▶ What the task asks
Start at the first line of the material below and retype each line through the one containing "return (CAM[0]+D*FX+r*FY, CAM[1]+D*FY-r*FX)", exactly.

▶ Recorded information
----------
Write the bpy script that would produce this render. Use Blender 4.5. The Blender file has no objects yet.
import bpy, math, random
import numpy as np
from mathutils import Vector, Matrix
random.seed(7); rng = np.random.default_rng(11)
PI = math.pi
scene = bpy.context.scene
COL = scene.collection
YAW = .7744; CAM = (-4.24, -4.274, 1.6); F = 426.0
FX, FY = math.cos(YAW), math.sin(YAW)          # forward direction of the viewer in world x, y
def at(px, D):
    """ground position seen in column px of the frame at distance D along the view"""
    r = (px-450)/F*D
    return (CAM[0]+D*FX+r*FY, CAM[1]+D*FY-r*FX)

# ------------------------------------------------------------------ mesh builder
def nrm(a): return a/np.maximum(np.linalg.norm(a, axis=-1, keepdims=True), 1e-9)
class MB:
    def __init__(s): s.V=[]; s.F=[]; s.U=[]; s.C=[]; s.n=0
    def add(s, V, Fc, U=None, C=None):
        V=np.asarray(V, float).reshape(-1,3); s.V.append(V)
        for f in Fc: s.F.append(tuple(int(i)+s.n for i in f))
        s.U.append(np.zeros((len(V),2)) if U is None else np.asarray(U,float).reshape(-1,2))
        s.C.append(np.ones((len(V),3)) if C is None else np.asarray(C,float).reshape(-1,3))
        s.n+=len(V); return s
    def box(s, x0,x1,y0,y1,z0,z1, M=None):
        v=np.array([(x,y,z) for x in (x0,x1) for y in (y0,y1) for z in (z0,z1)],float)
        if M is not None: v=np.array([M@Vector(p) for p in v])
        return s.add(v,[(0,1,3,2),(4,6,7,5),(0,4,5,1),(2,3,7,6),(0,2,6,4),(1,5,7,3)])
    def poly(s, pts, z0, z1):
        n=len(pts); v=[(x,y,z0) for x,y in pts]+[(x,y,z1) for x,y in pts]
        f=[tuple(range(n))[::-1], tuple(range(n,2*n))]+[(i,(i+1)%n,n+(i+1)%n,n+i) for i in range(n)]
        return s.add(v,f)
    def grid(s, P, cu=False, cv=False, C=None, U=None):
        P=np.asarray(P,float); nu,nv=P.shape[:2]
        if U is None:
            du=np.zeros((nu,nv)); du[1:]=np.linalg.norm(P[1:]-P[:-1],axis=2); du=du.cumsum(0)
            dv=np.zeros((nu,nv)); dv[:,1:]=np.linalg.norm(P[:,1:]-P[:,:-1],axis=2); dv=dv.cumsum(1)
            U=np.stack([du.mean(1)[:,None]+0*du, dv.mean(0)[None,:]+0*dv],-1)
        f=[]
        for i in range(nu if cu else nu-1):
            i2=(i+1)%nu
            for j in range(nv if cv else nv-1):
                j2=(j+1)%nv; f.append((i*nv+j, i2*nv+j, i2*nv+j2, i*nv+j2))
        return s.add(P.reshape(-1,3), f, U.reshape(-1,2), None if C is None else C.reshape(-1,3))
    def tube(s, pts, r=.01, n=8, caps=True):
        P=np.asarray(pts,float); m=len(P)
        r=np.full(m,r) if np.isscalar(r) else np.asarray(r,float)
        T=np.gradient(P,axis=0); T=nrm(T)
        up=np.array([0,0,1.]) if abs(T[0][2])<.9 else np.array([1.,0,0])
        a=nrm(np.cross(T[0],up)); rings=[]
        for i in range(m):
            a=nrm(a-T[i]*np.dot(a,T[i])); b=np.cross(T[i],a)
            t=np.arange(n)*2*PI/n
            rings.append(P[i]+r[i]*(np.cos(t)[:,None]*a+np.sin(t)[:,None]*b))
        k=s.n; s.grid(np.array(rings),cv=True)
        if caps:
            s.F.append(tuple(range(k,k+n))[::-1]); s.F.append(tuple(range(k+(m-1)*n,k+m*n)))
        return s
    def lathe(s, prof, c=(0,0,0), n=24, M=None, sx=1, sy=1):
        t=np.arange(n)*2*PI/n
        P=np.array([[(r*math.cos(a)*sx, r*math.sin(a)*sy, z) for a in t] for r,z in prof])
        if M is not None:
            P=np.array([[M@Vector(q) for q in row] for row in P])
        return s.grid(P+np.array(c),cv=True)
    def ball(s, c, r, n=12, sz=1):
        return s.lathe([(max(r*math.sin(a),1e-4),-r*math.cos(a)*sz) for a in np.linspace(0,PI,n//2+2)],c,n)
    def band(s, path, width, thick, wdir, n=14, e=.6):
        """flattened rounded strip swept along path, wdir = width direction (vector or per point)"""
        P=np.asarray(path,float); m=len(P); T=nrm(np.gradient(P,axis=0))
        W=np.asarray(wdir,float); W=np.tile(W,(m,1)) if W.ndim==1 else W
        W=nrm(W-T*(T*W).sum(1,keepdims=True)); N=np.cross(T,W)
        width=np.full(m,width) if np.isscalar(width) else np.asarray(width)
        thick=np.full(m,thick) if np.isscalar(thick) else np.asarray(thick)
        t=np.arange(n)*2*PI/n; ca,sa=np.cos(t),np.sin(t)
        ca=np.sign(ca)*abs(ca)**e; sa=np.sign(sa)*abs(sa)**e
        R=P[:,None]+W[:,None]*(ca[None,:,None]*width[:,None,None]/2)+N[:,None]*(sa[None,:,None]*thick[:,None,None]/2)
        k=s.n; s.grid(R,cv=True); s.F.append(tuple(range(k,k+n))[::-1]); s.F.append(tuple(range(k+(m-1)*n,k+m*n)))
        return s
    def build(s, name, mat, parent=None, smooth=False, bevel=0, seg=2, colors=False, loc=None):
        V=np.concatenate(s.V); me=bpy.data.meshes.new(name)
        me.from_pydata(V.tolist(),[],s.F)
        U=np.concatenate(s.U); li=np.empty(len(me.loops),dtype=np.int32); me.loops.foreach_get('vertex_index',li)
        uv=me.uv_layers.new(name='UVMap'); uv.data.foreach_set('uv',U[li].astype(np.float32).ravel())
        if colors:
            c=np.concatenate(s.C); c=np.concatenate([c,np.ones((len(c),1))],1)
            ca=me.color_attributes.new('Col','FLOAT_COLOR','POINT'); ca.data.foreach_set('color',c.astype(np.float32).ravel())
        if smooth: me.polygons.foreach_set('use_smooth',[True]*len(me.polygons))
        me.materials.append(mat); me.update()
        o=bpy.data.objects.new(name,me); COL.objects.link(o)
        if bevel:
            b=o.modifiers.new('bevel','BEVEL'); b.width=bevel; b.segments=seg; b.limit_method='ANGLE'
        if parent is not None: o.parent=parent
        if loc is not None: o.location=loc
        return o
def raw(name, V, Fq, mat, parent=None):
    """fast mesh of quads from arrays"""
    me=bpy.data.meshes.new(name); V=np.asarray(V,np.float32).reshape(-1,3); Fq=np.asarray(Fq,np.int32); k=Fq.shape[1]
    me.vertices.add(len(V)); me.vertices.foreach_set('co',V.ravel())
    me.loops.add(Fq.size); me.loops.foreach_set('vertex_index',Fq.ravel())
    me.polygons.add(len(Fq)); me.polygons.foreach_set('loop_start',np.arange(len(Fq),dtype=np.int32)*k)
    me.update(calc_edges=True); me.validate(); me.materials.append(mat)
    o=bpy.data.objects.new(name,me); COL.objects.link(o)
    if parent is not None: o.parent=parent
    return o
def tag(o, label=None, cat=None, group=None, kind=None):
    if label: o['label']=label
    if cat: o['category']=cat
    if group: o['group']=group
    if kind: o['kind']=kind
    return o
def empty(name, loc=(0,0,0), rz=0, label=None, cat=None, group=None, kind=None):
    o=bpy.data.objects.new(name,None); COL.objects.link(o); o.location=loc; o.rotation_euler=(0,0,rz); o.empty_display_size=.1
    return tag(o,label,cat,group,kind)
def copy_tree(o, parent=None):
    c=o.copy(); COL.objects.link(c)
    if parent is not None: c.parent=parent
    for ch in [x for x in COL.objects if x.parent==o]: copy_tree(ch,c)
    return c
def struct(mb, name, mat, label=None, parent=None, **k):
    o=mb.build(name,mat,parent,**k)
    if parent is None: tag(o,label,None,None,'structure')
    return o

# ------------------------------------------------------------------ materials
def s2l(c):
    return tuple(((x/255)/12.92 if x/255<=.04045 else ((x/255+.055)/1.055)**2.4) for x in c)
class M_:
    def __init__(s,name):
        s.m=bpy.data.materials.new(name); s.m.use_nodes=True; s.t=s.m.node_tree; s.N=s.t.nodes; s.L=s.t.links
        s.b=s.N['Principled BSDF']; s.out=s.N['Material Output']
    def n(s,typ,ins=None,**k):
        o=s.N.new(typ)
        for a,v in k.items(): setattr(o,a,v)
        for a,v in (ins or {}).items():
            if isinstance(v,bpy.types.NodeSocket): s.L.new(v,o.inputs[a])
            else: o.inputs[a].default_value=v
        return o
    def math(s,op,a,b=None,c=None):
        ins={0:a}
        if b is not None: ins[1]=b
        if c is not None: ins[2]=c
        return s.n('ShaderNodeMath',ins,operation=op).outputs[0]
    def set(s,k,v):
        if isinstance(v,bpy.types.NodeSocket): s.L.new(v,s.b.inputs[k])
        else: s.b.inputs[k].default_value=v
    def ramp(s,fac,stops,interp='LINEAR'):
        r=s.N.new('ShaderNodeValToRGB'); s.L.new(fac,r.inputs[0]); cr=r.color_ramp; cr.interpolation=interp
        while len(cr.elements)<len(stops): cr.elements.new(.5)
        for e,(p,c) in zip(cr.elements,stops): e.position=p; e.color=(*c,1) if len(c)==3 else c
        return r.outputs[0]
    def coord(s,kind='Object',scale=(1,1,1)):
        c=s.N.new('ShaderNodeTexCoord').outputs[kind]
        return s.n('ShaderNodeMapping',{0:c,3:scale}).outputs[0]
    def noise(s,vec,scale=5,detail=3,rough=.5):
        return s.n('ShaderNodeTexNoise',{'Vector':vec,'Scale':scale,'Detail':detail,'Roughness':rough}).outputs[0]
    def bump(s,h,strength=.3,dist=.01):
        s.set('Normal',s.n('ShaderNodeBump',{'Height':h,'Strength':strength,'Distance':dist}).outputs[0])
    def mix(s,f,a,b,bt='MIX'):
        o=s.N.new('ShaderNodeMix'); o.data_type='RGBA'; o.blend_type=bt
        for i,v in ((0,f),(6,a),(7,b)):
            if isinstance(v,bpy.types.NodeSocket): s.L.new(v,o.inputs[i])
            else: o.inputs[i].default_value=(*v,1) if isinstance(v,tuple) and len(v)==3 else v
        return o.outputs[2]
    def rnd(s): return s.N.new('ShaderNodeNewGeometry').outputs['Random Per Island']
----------
▶ Solution to the exercise
Write the bpy script that would produce this render. Use Blender 4.5. The Blender file has no objects yet.
import bpy, math, random
import numpy as np
from mathutils import Vector, Matrix
random.seed(7); rng = np.random.default_rng(11)
PI = math.pi
scene = bpy.context.scene
COL = scene.collection
YAW = .7744; CAM = (-4.24, -4.274, 1.6); F = 426.0
FX, FY = math.cos(YAW), math.sin(YAW)          # forward direction of the viewer in world x, y
def at(px, D):
    """ground position seen in column px of the frame at distance D along the view"""
    r = (px-450)/F*D
    return (CAM[0]+D*FX+r*FY, CAM[1]+D*FY-r*FX)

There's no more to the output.